Australian artist Andrew Rogers has been making sculptures since 1989, both bronze pieces and huge earthworks in the spirit of James Turrell and Michael Heizer. This show, titled "Earthworks and Geoglyphs," encompassed maquettes and large-scale aerial photographs of two massive projects that Rogers has been working on for six years: sets of constructed geoglyphs (large images usually carved into or drawn on the ground) in the Atacama Desert in Chile and the Arava Desert in Israel. According to the artist's statement, "In concept the Geoglyphs reach back in history and to the past. They are giant metaphors ... linked to prehistoric traffic routes of ancient inhabitants. Geoglyphs are a re-formatting of the ancient to comprise a new form derived from the past." The artist is seeking to connect, via the works' outsize dimensions, with ancient culture in a kind of inspired archeology.
The photos show men constructing what seem to be relics of prehistoric cultures--stone walls--in absolutely empty desert environments. Like pictures of Robert Smithson's Spiral Jetty, the images give only an approximation of what the experience must be like on site. One of the more powerful geoglyphs is Ancient Language (2004), which according to Rogers is inspired by a 4,800-year-old petroglyph carved into stone in the Atacama Desert. Made of stone and clay, the piece is 10 feet high and 200 feet in length; the sculpture stretches out into the desert, surrounded only by sand and sky.

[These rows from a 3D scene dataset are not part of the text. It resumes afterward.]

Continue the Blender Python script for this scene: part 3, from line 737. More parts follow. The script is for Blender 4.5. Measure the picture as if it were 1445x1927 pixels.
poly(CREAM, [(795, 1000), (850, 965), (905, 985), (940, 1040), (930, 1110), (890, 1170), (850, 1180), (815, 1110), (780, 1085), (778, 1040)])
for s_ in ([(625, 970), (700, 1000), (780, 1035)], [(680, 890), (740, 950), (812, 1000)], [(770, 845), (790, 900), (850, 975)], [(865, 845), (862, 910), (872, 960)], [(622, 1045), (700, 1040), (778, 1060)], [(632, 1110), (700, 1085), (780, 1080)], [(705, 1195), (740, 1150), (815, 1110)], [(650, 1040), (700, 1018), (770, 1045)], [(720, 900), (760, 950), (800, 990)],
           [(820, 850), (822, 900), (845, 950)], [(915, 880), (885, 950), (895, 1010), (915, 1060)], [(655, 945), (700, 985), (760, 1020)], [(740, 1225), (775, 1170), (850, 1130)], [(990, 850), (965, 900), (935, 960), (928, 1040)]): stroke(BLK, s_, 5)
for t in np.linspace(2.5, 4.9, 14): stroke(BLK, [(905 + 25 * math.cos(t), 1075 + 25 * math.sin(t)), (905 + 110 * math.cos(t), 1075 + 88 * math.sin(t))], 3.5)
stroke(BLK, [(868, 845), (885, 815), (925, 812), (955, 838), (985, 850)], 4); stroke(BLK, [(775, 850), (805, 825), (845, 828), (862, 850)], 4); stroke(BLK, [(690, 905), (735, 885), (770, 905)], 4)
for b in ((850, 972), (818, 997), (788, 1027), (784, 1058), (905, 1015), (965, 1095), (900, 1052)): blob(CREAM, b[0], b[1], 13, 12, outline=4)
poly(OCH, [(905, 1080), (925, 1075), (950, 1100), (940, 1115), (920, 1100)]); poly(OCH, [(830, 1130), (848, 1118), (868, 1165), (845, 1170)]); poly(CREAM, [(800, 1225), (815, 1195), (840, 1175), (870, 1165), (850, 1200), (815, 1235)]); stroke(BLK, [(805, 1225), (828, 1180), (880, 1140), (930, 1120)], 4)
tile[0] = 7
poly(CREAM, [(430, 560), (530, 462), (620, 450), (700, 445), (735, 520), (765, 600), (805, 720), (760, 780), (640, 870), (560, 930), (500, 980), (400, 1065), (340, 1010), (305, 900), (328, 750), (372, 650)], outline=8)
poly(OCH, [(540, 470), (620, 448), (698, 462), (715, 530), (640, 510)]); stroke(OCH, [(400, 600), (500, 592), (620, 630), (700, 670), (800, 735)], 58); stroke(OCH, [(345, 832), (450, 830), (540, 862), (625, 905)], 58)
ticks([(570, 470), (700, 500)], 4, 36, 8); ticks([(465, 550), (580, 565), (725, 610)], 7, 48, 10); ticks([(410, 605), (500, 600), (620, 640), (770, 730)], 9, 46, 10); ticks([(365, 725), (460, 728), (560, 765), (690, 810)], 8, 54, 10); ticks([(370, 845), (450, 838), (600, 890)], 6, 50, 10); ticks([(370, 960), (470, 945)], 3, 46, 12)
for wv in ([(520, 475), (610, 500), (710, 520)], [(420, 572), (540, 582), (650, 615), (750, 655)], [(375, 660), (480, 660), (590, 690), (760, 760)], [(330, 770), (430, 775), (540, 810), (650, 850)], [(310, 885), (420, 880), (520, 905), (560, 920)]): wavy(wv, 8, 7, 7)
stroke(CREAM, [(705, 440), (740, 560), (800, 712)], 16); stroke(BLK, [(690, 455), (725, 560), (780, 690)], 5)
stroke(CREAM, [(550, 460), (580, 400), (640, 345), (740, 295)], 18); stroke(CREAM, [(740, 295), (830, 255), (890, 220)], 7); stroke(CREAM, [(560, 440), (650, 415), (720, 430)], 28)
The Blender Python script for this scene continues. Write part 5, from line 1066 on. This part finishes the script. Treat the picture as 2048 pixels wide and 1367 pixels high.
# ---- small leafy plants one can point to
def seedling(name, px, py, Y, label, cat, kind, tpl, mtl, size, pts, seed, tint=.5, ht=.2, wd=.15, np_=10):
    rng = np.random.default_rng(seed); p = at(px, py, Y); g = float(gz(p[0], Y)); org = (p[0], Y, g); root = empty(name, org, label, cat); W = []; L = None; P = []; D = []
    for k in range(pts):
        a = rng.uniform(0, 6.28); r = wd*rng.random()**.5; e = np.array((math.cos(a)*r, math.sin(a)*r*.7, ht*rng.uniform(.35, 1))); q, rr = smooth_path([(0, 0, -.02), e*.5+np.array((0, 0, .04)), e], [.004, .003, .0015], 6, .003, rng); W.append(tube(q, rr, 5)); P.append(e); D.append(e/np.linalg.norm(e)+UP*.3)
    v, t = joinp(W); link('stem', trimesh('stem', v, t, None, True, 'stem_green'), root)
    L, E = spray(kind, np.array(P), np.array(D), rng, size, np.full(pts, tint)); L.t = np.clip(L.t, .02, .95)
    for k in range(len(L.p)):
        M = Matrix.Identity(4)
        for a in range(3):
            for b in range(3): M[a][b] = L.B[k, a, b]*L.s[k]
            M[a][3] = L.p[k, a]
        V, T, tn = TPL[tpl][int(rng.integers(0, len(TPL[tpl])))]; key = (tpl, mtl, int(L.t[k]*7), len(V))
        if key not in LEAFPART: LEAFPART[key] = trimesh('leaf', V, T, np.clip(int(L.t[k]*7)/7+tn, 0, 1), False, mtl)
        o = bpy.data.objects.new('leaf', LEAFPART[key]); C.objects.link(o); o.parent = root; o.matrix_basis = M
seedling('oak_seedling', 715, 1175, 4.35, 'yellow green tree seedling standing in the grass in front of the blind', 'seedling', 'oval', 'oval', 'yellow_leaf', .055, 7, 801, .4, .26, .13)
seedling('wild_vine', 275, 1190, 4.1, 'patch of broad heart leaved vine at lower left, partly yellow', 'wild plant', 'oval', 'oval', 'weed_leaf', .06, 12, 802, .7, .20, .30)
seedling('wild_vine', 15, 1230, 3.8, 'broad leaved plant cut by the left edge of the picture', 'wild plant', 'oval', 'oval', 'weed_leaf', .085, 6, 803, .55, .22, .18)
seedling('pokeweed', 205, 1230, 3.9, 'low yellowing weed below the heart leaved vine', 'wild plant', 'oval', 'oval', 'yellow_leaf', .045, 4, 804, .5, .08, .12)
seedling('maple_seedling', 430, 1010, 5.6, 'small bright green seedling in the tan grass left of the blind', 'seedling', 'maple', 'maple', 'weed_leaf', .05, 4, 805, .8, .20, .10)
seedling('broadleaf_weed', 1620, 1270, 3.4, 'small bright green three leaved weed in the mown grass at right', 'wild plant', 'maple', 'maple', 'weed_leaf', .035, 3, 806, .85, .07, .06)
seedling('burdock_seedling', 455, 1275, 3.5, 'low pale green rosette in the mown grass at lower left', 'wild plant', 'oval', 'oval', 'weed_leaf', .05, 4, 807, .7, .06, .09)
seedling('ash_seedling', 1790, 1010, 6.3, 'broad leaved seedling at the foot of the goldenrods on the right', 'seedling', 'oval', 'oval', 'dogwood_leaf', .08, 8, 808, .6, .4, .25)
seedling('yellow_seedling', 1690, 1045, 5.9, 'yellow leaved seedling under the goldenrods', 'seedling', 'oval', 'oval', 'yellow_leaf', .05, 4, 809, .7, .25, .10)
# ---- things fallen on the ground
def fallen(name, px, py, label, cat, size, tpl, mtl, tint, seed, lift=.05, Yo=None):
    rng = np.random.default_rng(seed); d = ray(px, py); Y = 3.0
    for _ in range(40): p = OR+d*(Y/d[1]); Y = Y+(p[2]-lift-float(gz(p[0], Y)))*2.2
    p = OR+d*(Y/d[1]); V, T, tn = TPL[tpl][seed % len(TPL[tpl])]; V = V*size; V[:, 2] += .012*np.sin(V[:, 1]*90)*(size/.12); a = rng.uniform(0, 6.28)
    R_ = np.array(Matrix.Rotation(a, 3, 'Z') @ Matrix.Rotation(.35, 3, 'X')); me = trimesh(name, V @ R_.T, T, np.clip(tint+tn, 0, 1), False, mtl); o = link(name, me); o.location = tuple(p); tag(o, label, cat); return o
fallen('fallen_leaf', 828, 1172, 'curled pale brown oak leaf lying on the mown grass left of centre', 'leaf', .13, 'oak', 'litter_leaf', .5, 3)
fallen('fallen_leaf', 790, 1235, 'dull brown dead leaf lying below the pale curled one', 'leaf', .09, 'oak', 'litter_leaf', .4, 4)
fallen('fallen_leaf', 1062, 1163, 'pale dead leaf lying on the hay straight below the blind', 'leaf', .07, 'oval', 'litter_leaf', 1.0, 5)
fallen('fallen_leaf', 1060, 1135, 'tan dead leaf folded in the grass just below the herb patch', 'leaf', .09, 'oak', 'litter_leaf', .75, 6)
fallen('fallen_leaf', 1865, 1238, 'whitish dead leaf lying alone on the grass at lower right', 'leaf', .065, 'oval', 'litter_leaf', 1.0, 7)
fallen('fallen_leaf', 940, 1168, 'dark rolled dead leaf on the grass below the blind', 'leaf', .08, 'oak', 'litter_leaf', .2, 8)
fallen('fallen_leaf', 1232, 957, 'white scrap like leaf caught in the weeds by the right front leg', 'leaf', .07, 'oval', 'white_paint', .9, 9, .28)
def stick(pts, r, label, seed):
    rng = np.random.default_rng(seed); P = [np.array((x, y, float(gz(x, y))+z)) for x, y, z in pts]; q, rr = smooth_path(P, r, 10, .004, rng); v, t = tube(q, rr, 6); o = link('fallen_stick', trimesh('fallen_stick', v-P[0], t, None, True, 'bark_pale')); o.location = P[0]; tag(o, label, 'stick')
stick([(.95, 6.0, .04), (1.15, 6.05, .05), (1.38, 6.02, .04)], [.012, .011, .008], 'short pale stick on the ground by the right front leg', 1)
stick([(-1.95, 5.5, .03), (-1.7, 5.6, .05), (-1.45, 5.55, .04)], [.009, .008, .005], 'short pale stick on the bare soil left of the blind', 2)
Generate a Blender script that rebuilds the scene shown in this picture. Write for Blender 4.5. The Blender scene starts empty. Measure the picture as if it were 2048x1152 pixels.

The three works in the Arava Desert are titled Slice (2003), Rhythms of Life (2001) and To Life (1999). Separated from each other by a few hundred feet, the works are built of piled-up stones. There is an interesting photograph of the works, taken from an airplane some 1,500 feet above the ground. Slice consists of several rough enclosures surrounding each other, looking vaguely like the outline of a human heart. To Life forms the Hebrew letter for life--an unusually literal interpretation for someone working the way Rogers does. There is also a small bronze maquette (1998) with the same title, but the work seems forced and is not as interesting as the huge structures Rogers builds, with the help of many friends, in the desert. Rogers is best at monumentality, as he memorializes the past with art that is beholden to it.